Rebuilding Gaza could take 350 years: UN report
GAZA STRIP
Destroyed buildings are seen through the window of an airplane from the U.S. Air Force overflying the Gaza Strip, on March 14, 2024.
United Nations agencies have long warned that it could take decades to rebuild Gaza after Israel's offensive against Hamas, one of the deadliest and most destructive military campaigns since World War II.
Now, more than a year into the war, a new report speaks in terms of centuries.
The U.N. Conference on Trade and Development said in a report released on Oct. 21 that if the war ends tomorrow and Gaza returns to the status quo before Hamas' Oct. 7, 2023, attack on Israel, it could take 350 years for its battered economy to return to its precarious prewar level.
Before the war, Gaza was under an Israeli and Egyptian blockade imposed after Hamas seized power in 2007. Four previous wars and divisions between Hamas and the Western-backed Palestinian Authority in the West Bank also took a toll on Gaza's economy.

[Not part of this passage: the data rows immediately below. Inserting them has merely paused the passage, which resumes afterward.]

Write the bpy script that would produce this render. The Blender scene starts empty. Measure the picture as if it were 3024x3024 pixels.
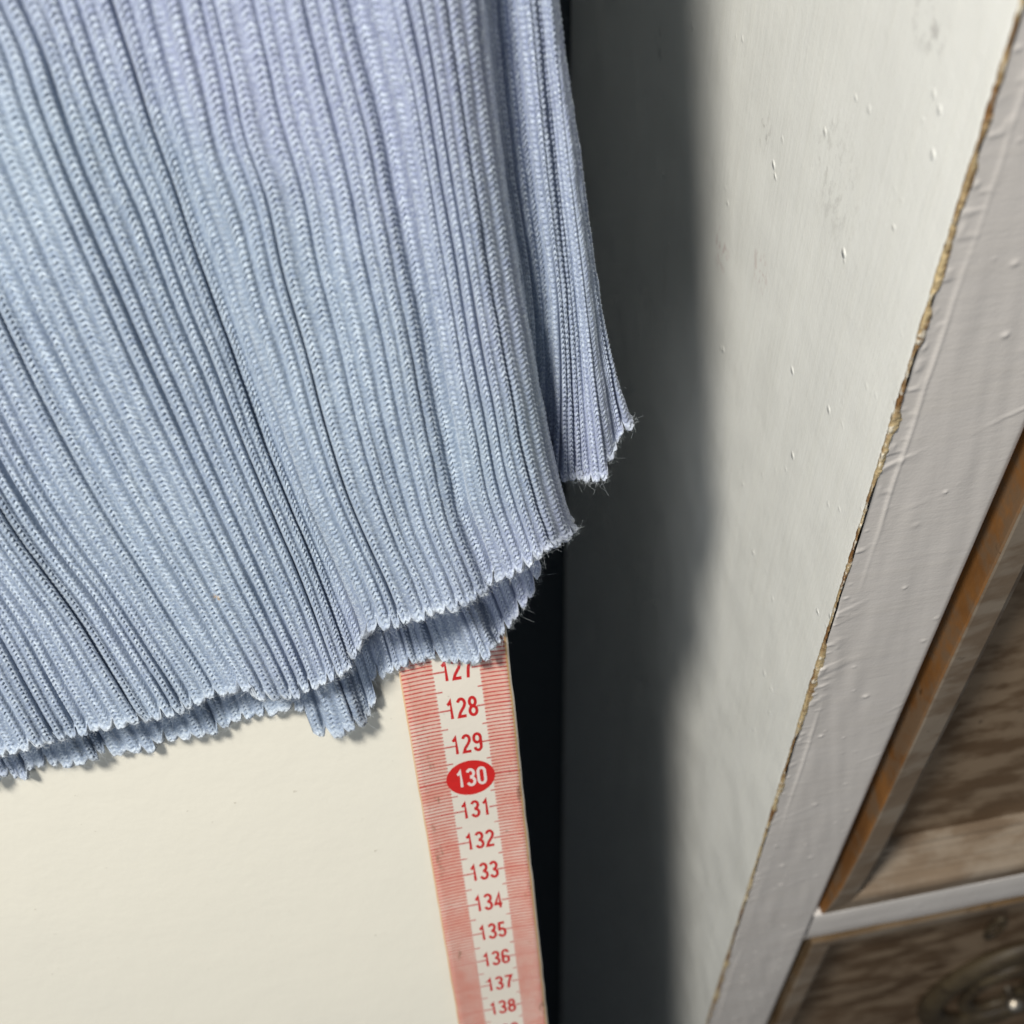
import bpy, math, random
import numpy as np
from mathutils import Matrix, Vector
random.seed(7); rng = np.random.default_rng(7)
scene = bpy.context.scene
COL = scene.collection

# ------------------------------------------------------------------ camera
# world axes: x along the cabinet front, y into the cabinet, z up.  Lengths below are in cm; cm -> m on linking.
EYE = 150.0                                  # eye height above the floor, cm
FPX, CPX = 3913.0, 1512.0                    # focal length and centre in photograph pixels (3024 wide)
unit = lambda v: np.array(v, float) / np.linalg.norm(v)
_d = unit([131, 2949, FPX])
_r0 = np.array([929., 1194., FPX]); _q = np.array([1, -.2, 0])
_h = unit(_q - _r0 * (_q @ _d) / (_r0 @ _d))
_e = np.cross(_d, _h); _e = _e if _e[2] > 0 else -_e
ROT = np.stack([_h, _e, -_d])                # camera (right, down, forward) -> world

cam = bpy.data.objects.new("camera", bpy.data.cameras.new("camera"))
COL.objects.link(cam); scene.camera = cam
cam.data.sensor_width = 36; cam.data.lens = 36 * FPX / 3024
cam.data.clip_start = .01; cam.data.clip_end = 50
r, u, b = ROT @ [1, 0, 0], ROT @ [0, -1, 0], ROT @ [0, 0, -1]
cam.matrix_world = Matrix(((r[0], u[0], b[0], 0), (r[1], u[1], b[1], 0), (r[2], u[2], b[2], EYE * .01), (0, 0, 0, 1)))
cam.data.dof.use_dof = True
cam.data.dof.focus_distance = .252
cam.data.dof.aperture_fstop = 20

# ------------------------------------------------------------------ light
world = bpy.data.worlds.new("World"); scene.world = world; world.use_nodes = True
bg = world.node_tree.nodes["Background"]
bg.inputs[0].default_value = (.70, .83, 1.0, 1); bg.inputs[1].default_value = .13
def lamp(name, loc, target, size, power, col):
    ld = bpy.data.lights.new(name, 'AREA'); ld.shape = 'DISK'; ld.size = size; ld.energy = power; ld.color = col
    o = bpy.data.objects.new(name, ld); COL.objects.link(o)
    o.location = Vector(loc) * .01 + Vector((0, 0, EYE * .01))
    o.rotation_euler = (Vector(target) - Vector(loc)).to_track_quat('-Z', 'Y').to_euler()
    return o
lamp("ceiling_lamp", (-39, -23, 82), (2, 13, -25), .16, 22, (1.0, .965, .89))
lamp("soft_fill_light", (-150, -200, 90), (0, 14, -25), 1.1, 24, (.90, .95, 1.0))  # added soft fill: lifts the front surfaces, leaves the gap dark
vs = scene.view_settings
vs.view_transform = 'Standard'; vs.look = 'None'; vs.exposure = 0; vs.gamma = 1; vs.use_curve_mapping = False
scene.cycles.max_bounces = 5; scene.cycles.adaptive_threshold = .02

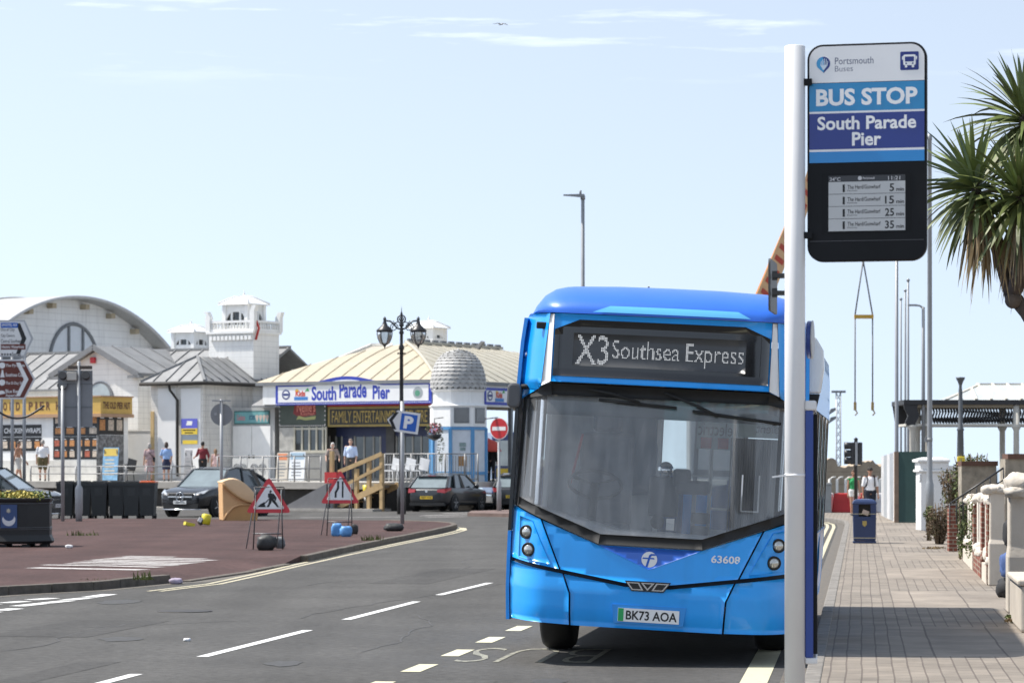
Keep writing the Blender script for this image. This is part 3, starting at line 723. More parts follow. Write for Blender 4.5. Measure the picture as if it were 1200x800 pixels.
def dots(mb, t, x0, x1, z0, z1, pitch, bold, off):
    V, Fs, a = text2d(t, bold, 3); tri = []
    for f in Fs:
        for i in range(1, len(f)-1): tri.append((V[f[0]], V[f[i]], V[f[i+1]]))
    nx_ = round((x1-x0)/pitch); nz_ = round((z1-z0)/pitch)
    for i in range(nx_):
        for j in range(nz_):
            u = (i+.5)/nx_; v = (j+.5)/nz_
            if any(inside((u, v), q) for q in tri):
                x = lerp(x0, x1, u); z = lerp(z0, z1, v); h = pitch*.36; y = yf(x, z)-off
                mb.add([(x-h, y, z-h), (x+h, y, z-h), (x+h, y, z+h), (x-h, y, z+h)], [(0, 1, 2, 3)])
mb = MB(); dots(mb, 'X3', -.74, -.455, 2.545, 2.80, .0128, .004, .0205); dots(mb, 'Southsea Express', -.42, .715, 2.555, 2.765, .0108, -.004, .0205)
mb.build('led_lettering', B_LED, disp)
MB().rect(Plane((-1.06, yf(-1.06, 2.87)-.02, 2.87)), -.05, .05, -.03, .03, 0, .03).build('marker_lamp', B_RUB, bus, .01)
# wipers hanging from the brow
mb = MB(); mb.tube([(-.62, yf(-.62, 2.33)-.02, 2.335), (-.40, yf(-.4, 2.30)-.05, 2.30), (-.16, yf(-.16, 2.24)-.05, 2.235)], .014, 6); mb.tube([(-.52, yf(-.5, 2.24)-.04, 2.245), (.16, yf(.16, 2.24)-.05, 2.205)], .015, 6); mb.build('wiper', B_RUB, bus)
mb = MB(); mb.tube([(.05, yf(.05, 2.33)-.02, 2.335), (.34, yf(.34, 2.25)-.05, 2.23), (.52, yf(.5, 2.16)-.05, 2.155)], .014, 6); mb.tube([(.30, yf(.3, 2.17)-.04, 2.185), (1.06, yf(1.06, 2.12)-.04, 2.115)], .015, 6); mb.build('wiper', B_RUB, bus)
panel([(-1.1, .30), (1.1, .30), (1.1, .38), (-1.1, .38)], FR, -.08, .02, .1, 'under_tray', B_RUB, bus)
# mirrors
for sg, zc in ((-1, 2.36), (1, 2.45)):
    if sg < 0:
        m_ = MB(); m_.poly(Plane((-1.29, .40, 2.24), (1, 0, 0)), rrect(-.065, .055, -.10, .12, .05), -.10, .06)
        mm_ = m_.build('mirror_camera', mat('mirror_grey', (.09, .09, .095), rough=.5, var=.15), bus, .02)
        MB().tube([(-1.24, .42, 2.33), (-1.14, .45, 2.34)], .022, 8).build('mirror_arm', B_RUB, mm_)
    else:
        m_ = MB().poly(Plane((1.315, .62, 2.62), (1, 0, 0)), [(-.075, -.22), (.06, -.22), (.085, .0), (.07, .16), (.0, .27), (-.075, .30)], -.12, .08)
        mm_ = m_.build('mirror', mat('mirror_white', (.72, .74, .75), rough=.2, coat=.6, var=.05), bus, .02)
        MB().poly(Plane((1.315, .62, 2.62), (1, 0, 0)), [(-.07, -.36), (.03, -.36), (.055, -.225), (-.07, -.225)], -.10, .07).build('mirror_foot', B_RUB, mm_)
        MB().tube([(1.22, .62, 2.42), (1.27, .62, 2.34)], .02, 8).build('mirror_arm', B_RUB, mm_)
o_ = MB().ell((-1.22, .52, 2.62), (.035, .05, .035)).build('side_marker', B_CHROME, bus)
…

The current war has caused staggering destruction across the territory, with entire neighborhoods obliterated and roads and critical infrastructure in ruins. Mountains of rubble laced with decomposing bodies and unexploded ordnance would have to be cleared before rebuilding could begin.
"Once a ceasefire is reached, a return to the pre-October 2023 status quo would not put Gaza on the path needed for recovery and sustainable development," the report said. "If the 2007–2022 growth trend returns, with an average growth rate of 0.4 percent, it will take Gaza 350 years just to restore the GDP levels of 2022."
Even then, GDP per capita would decline "continuously and precipitously" as the population grows, it said.
Israel says the blockade is needed to prevent Hamas from importing arms and blames the militant group for Gaza's plight.
"There is no future for the people of Gaza as long as their people continue to be occupied by Hamas," Israel's ambassador to the U.N., Danny Danon, said in response to the report.